▶ Written instruction: Skipping all pictures, set down the lines of the listing from the first through the one with "sticker(sb, 'directory_card', *re_, d, 1, LM, f, label='white".

--*--

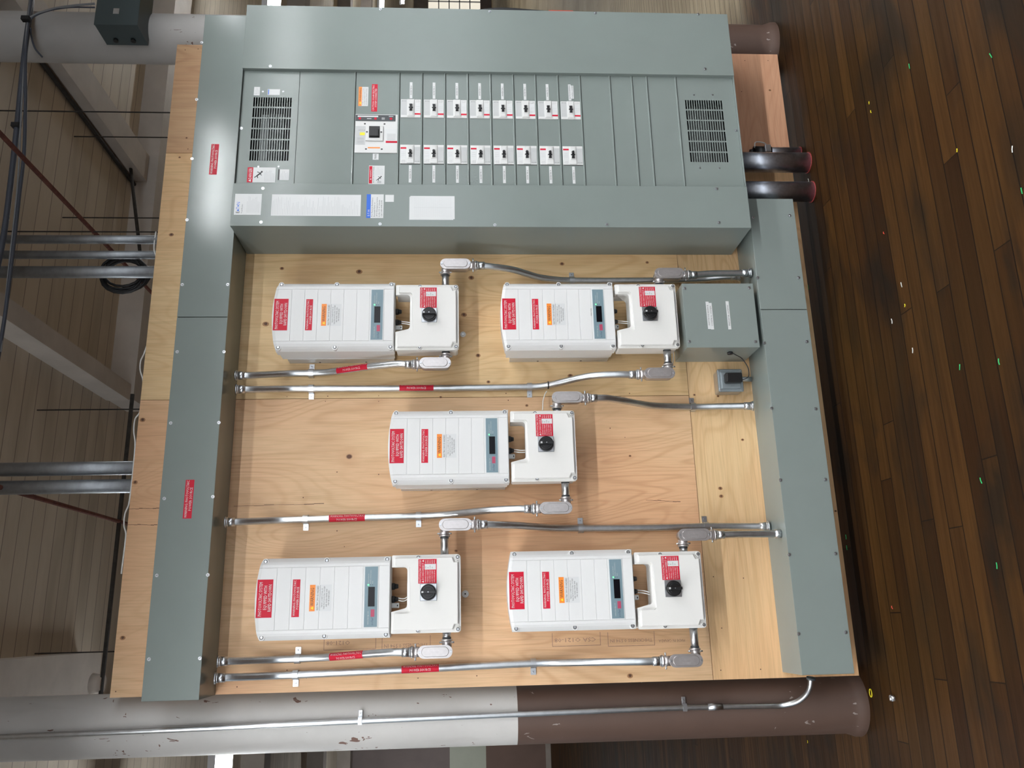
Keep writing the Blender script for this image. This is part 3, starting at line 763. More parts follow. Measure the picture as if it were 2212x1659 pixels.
sticker(sb, 'small_label', *rd, d, 1, LM)
re_ = px_rect(886, 424, 982, 473, d)
def f(mb):
    x0, x1, z0, z1 = re_
    for k in range(20):
        zc = z1-.02-(z1-z0-.03)*k/20; mb.box(x0+.008, x1-.008, zc-.0005, zc, d+.0012, d+.0014, 7)
    mb.box((x0+x1)/2-.0008, (x0+x1)/2, z0+.01, z1-.015, d+.0012, d+.0014, 7)
    mb.box(x0-.004, x1-.004, z0+.006, z1+.004, d+.0004, d+.0008, 1)
    mb.box(x0, x1, z0, z1, d+.0008, d+.0012, 1, .0001, 1)
sticker(sb, 'directory_card', *re_, d, 1, LM, f, label='white circuit directory card in a plastic sleeve')

# ------------------------------------------------------------------ inverters
HW = .156
def inverter_proto():
    t = thing('solar_inverter', 'x', 'inverter', (0, 0, 0), 'white wall mounted solar inverters')
    hs = MB()
    hs.prism([(-.155, .010), (.155, .010), (.155, .465), (-.155, .465)], .0008, .060, 0)
    hs.prism([(-.153, .004), (.153, .004), (.153, .484), (-.153, .484)], .060, .128, 1)
    for k in range(2): hs.box(-.1555, -.1525, .33-.20*k, .338-.20*k, .010, .018, 2)
    hs.build('heatsink_body', [heatsink, white, dark], t)
    # cover with curved shoulders, arched top and panel grooves
    us = [-.156, -.1555, -.153, -.148, -.140, -.130, -.121, -.1192, -.1188, -.1172, -.1168, -.115, -.08, -.04, 0, .04, .08, .115, .1168, .1172, .1188, .1192, .121, .130, .140, .148, .153, .1555, .156]
    def du(u):
        a = abs(u)
        if a <= .121: return .2
        t_ = (a-.121)/(.156-.121); return .2-.034*(t_**2.0)*(.9)-.0
    gl = [.430-.0545*k for k in range(8)]
    vs_ = {0., .003, .008, .012}
    for g in gl: vs_ |= {g-.0016, g-.0009, g+.0009, g+.0016}
    vs_ |= {.46, .48}
    vs_ = sorted(vs_)
    top_v = lambda u: .491+.019*(1-(u/HW)**2)
    rows = [(v, False) for v in vs_]+[(None, True)]
    G = []
    for v, istop in rows:
        rr = []
        for u in us:
            vv = top_v(u) if istop else v
            if v is not None and v == .48: vv = .48+ .75*(top_v(u)-.49)
            if v is not None and v == .46: vv = .46+ .4*(top_v(u)-.49)
            dd = du(u)
            if istop: dd -= .006
            groove = False
            for g in gl:
                if v is not None and abs(v-g) < .001 and abs(u) <= .1172: groove = True
            if .1170 < abs(u) < .1190 and (istop or v > .006): groove = True
            if groove: dd -= .0022
            if v is not None and v < .002: dd -= .004
            rr.append((u, -dd, vv))
        G.append(rr)
    cm = MB(); nU = len(us)
    flat = [p for rr in G for p in rr]; fs = []
    for j in range(len(G)-1):
        for i in range(nU-1): fs.append((j*nU+i, j*nU+i+1, (j+1)*nU+i+1, (j+1)*nU+i))
    cm.add(flat, fs, 0, False)
    # skirt back to the body
    rim = [G[0][i] for i in range(nU)]+[G[j][-1] for j in range(1, len(G))]+[G[-1][i] for i in range(nU-2, -1, -1)]+[G[j][0] for j in range(len(G)-2, 0, -1)]
    n = len(rim); back = [(x, -.125, z) for x, y, z in rim]
    cm.add(rim+back, [(i, (i+1) % n, n+(i+1) % n, n+i) for i in range(n)], 0)
    cm.box(-.155, .155, -.001, .006, .13, .186, 0, .001, 1)
    cov = cm.build('front_cover', white, t)
    for u in (-.1435, .1435):
        for v in (.478, .245, .014):
            s_ = MB(); sg = 1 if u > 0 else -1
            s_.cyl((u, -.165, v), (u, -.1915, v), .0120, .0112, 16, 0); s_.cyl((u, -.1915, v), (u, -.1922, v), .0078, .0078, 14, 1); s_.cyl((u, -.1922, v), (u, -.1940, v), .0052, .0046, 6, 2)
            s_.build('cover_screw', [white, ringm, zinc], t)
    # labels
    d = .2002
    def rapid(mb):
        x0, x1, z0, z1 = -.070, .074, .443, .502
        mb.text('PHOTOVOLTAIC SYSTEM', x0+.006, x1-.010, z1-.020, .0125, d+.0009, 1)
        mb.text('EQUIPPED WITH', x0+.030, x1-.024, z1-.038, .0125, d+.0009, 1)
        mb.text('RAPID SHUTDOWN', x0+.023, x1-.020, z1-.055, .0125, d+.0009, 1)
    sticker(t, 'rapid_shutdown_label', -.070, .074, .443, .502, d, 0, LM, rapid, border=.0018)
    sticker(t, 'power_source_label', -.070, .072, .341, .369, d, 0, LM, lambda mb: warn2(mb, -.069, .071, .341, .369, d+.0009), border=.0018)
    def shock(mb):
        mb.box(-.050, .050, .283, .304, d+.0004, d+.0008, 3)
        mb.text('WARNING', -.030, .038, .2875, .0135, d+.001, 2); tri(mb, -.038, .2935, .006, d+.0008, 4)
        mb.text('ELECTRIC SHOCK HAZARD', -.046, .046, .270, .0075, d+.0007, 2)
        mb.box(-.048, .048, .2645, .2655, d+.0004, d+.0007, 2)
        for k, (s, a) in enumerate((('THE DC CONDUCTORS OF', .036), ('THIS PHOTOVOLTAIC SYSTEM', .043), ('ARE UNGROUNDED AND', .034), ('MAY BE ENERGIZED', .028))):
            mb.text(s, .000-a, .000+a, .2545-.0085*k, .0052, d+.0007, 2)
    sticker(t, 'shock_warning_label', -.050, .050, .222, .305, d, 1, LM, shock)
    dp = MB()
    dp.box(-.119, .119, .043, .101, .1985, .2015, 1, .001, 1); dp.box(-.114, .115, .0475, .0965, .2015, .2022, 0)
    dd = .2024
    dp.text('www.solaredge.com', -.105, -.055, .080, .005, dd, 2)
    dp.text('solar', -.108, -.078, .062, .009, dd, 3); dp.box(-.076, -.048, .058, .072, .2022, .2025, 4); dp.text('edge', -.074, -.050, .062, .008, dd+.0004, 5)
    dp.text('Power production', .050, .088, .081, .004, dd, 2); dp.text('Module communication', .050, .102, .073, .004, dd, 2); dp.text('Fault', .050, .060, .065, .004, dd, 2)
    disp = dp.build('display_panel', [dispblue, wht, lgrey, logoblue, logored, logored], t)
    MB().box(-.037, .037, .058, .083, .2022, .2030, 0).build('screen', glassb, disp)
    MB().disc(.045, .083, .2022, .0028, .0012, 0, 12).build('status_light', led, disp)
    MB().disc(.045, .075, .2022, .0020, .0008, 0, 12).disc(.045, .067, .2022, .0020, .0008, 0, 12).build('unlit_light', ledoff, disp)
    # cable glands beneath
    for u in (-.010, .040):
        g = MB(); dz = .13
        g.cyl((u, -dz, .006), (u, -dz, -.012), .014, .014, 10); g.cyl((u, -dz, -.012), (u, -dz, -.026), .0115, .008, 12)
        g.build('cable_gland', black, t)
    g = MB(); g.box(-.044, -.024, -.030, .004, .112, .134, 0, .003, 2); g.box(-.038, -.031, -.026, -.022, .134, .1345, 1)
    g.build('connector', [wht, dark], t, label='white connector under the inverter')
    return t
ip = inverter_proto()
inv = {
 'A': (1.537, 1.937, 1.02, 'white solar inverter at the upper right, nearest the top wireway and the switchboard'),
 'B': (1.537, .977, .98, 'white solar inverter at the lower right, directly above the square grey box'),
 'C': (.958, 1.455, .978, 'white solar inverter in the middle of the five, at half height'),
 'D': (.360, 1.935, 1.025, 'white solar inverter at the upper left, nearest the left column'),
 'E': (.369, .966, .996, 'white solar inverter at the lower left of the five'),
}
for i, (k, (x, z, s, lab)) in enumerate(inv.items()):
    t = ip if i == 0 else copy_tree(ip)
    t.location = (x, 0, z); t.scale = (1, 1, s); t['label'] = lab

def disconnect_proto():
    t = thing('disconnect_switch_box', 'x', 'disconnect switch', (0, 0, 0), 'white disconnect switch boxes under the inverters')
    H = .273; h = .150
    def outline(i, body=False):
        # notch at the top for the cables: x from -.065 to .098, depth .062
        xl, xr = -h+i, h-i
        p = []
        def arc(cx, cz, r, a0, a1, n=5):
            for k in range(n+1):
                a = math.radians(a0+(a1-a0)*k/n); p.append((cx+r*math.cos(a), cz+r*math.sin(a)))
        r = .012
        arc(xr-r, -H+i+r, r, -90, 0); arc(xr-.005, -i-.005, .005, 0, 90, 2)
        nl, nr = -.068-i, .103+i
        p.append((nr, -i)); arc(nr-.014, -.062-i+.014, .014, 0, -90) ; arc(nl+.010+.016, -.062-i+.014, .014, -90, -180); p.append((nl, -i))
        arc(xl+.005, -i-.005, .005, 90, 180, 2); arc(xl+r, -H+i+r, r, 180, 270)
        return p
    MB().prism(outline(.004), .095, .172, 0).build('housing', white2, t)
    MB().box(-.08, .08, -.235, -.09, .0005, .095, 0).build('mounting_bracket', galv_dull, t)
    c = MB(); c.prism(outline(0), .172, .188, 0)
    o2 = []
    # raised field with corner cut-outs for the screws
    a = h-.011; zt = -.010; zb = -H+.010
    o2 = [(-a+.020, zb), (-.075, zb), (a-.02, zb), (a-.02, zb+.014), (a-.006, zb+.020), (a, zb+.022), (a, zt-.004), (.112, zt-.004), (.112, -.062), (.104, -.070), (-.070, -.074), (-.078, -.066), (-.078, zt), (-a, zt), (-a, zb+.022), (-a+.006, zb+.020), (-a+.020, zb+.014)]
    c.prism(o2, .188, .1985, 0)
    o3 = [(x*.975, -.1365+(z+.1365)*.975) for x, z in o2]
    n = len(o2); c.add([(x, -.1985, z) for x, z in o2]+[(x, -.2015, z) for x, z in o3], [(i, (i+1) % n, n+(i+1) % n, n+i) for i in range(n)]+[tuple(range(n, 2*n))], 0)
    cov = c.build('cover', white2, t)
    for (u, v) in ((-.138, -H+.012), (.138, -H+.012), (-.139, -.105), (.139, -.105)):
        s_ = MB(); 
        s_.cyl((u, -.1885, v), (u, -.1965, v), .0105, .0095, 14, 0); s_.cyl((u, -.1965, v), (u, -.1975, v), .0074, .0074, 14, 1); s_.cyl((u, -.1975, v), (u, -.199, v), .0048, .0042, 6, 2)
        s_.build('cover_screw', [white2, ringm, zinc], t)
    d = .2017
    x0, x1, z0, z1 = .038, .132, -.178, -.106
    def lab(mb):
        mb.text('PHOTOVOLTAIC SYSTEM', x0+.003, x1-.003, z1-.011, .008, d+.0009, 1)
        mb.text('DC DISCONNECT', x0+.014, x1-.014, z1-.022, .0075, d+.0009, 1)
        tri(mb, x0+.007, z1-.018, .0045, d+.0005, 1); tri(mb, x1-.007, z1-.018, .0045, d+.0005, 1)
        for k, s in enumerate(('OPERATING VOLTAGE', 'OPERATING CURRENT', 'MAX SYSTEM VOLTAGE', 'SHORT CIRCUIT CURRENT', 'CHARGE CONTROLLER MAX')):
            zz = z1-.0315-.0085*k
            mb.text(s, x0+.003, x0+.050, zz, .005, d+.0009, 1)
            mb.text(('VDC', 'AMPS', 'VDC', 'AMPS', 'AMPS')[k], x1-.017, x1-.003, zz, .005, d+.0009, 1)
        mb.box(x0+.053, x1-.019, z0+.003, z1-.025, d+.0008, d+.0011, 1)
        for k, s in enumerate(('800', '40', '1000', '50')):
            mb.text(s, x0+.058, x0+.058+.0028*len(s), z1-.0315-.0085*k, .0045, d+.0013, 2)
    sticker(t, 'disconnect_label', x0, x1, z0, z1, d, 0, LM, lab, border=.0018)
    sx, sz = .004, -.146
    sp = MB().box(sx-.033, sx+.033, sz-.033, sz+.033, .2015, .2045, 0, .001, 1)
    sp.box(sx-.031, sx+.031, sz-.031, sz+.031, .2045, .2047, 1)
    sw = sp.build('switch_plate', [galv_dull, zinc], t)
    k = MB(); k.cyl((sx, -.2047, sz), (sx, -.222, sz), .0315, .0300, 40, 0); k.cyl((sx, -.222, sz), (sx, -.225, sz), .0285, .0255, 36, 0)
    k.cyl((sx, -.225, sz), (sx, -.226, sz), .019, .018, 30, 0)
    k.box(sx-.0055, sx+.0055, sz-.0295, sz+.0285, .224, .240, 0, .002, 2)
    k.box(sx-.0035, sx+.0035, sz+.018, sz+.0255, .2400, .2404, 1); k.disc(sx, sz, .240, .0022, .0006, 2, 10)
    k.build('rotary_knob', [black, lgrey, zinc], sw)
    return t
dp_ = disconnect_proto()
disc = {
 'A': (1.530, 1.932, 'white disconnect switch box under the upper right inverter'),
 'B': (1.533, .968, 'white disconnect switch box under the lower right inverter, beside the square grey box'),
 'C': (.956, 1.446, 'white disconnect switch box under the middle inverter'),
 'D': (.368, 1.931, 'white disconnect switch box under the upper left inverter'),
 'E': (.361, .956, 'white disconnect switch box under the lower left inverter'),
}
for i, (k, (x, z, lab)) in enumerate(disc.items()):
    t = dp_ if i == 0 else copy_tree(dp_)
    t.location = (x, 0, z); t['label'] = lab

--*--

▶ Solution:
Keep writing the Blender script for this image. This is part 3, starting at line 763. More parts follow. Measure the picture as if it were 2212x1659 pixels.
sticker(sb, 'small_label', *rd, d, 1, LM)
re_ = px_rect(886, 424, 982, 473, d)
def f(mb):
    x0, x1, z0, z1 = re_
    for k in range(20):
        zc = z1-.02-(z1-z0-.03)*k/20; mb.box(x0+.008, x1-.008, zc-.0005, zc, d+.0012, d+.0014, 7)
    mb.box((x0+x1)/2-.0008, (x0+x1)/2, z0+.01, z1-.015, d+.0012, d+.0014, 7)
    mb.box(x0-.004, x1-.004, z0+.006, z1+.004, d+.0004, d+.0008, 1)
    mb.box(x0, x1, z0, z1, d+.0008, d+.0012, 1, .0001, 1)
sticker(sb, 'directory_card', *re_, d, 1, LM, f, label='white circuit directory card in a plastic sleeve')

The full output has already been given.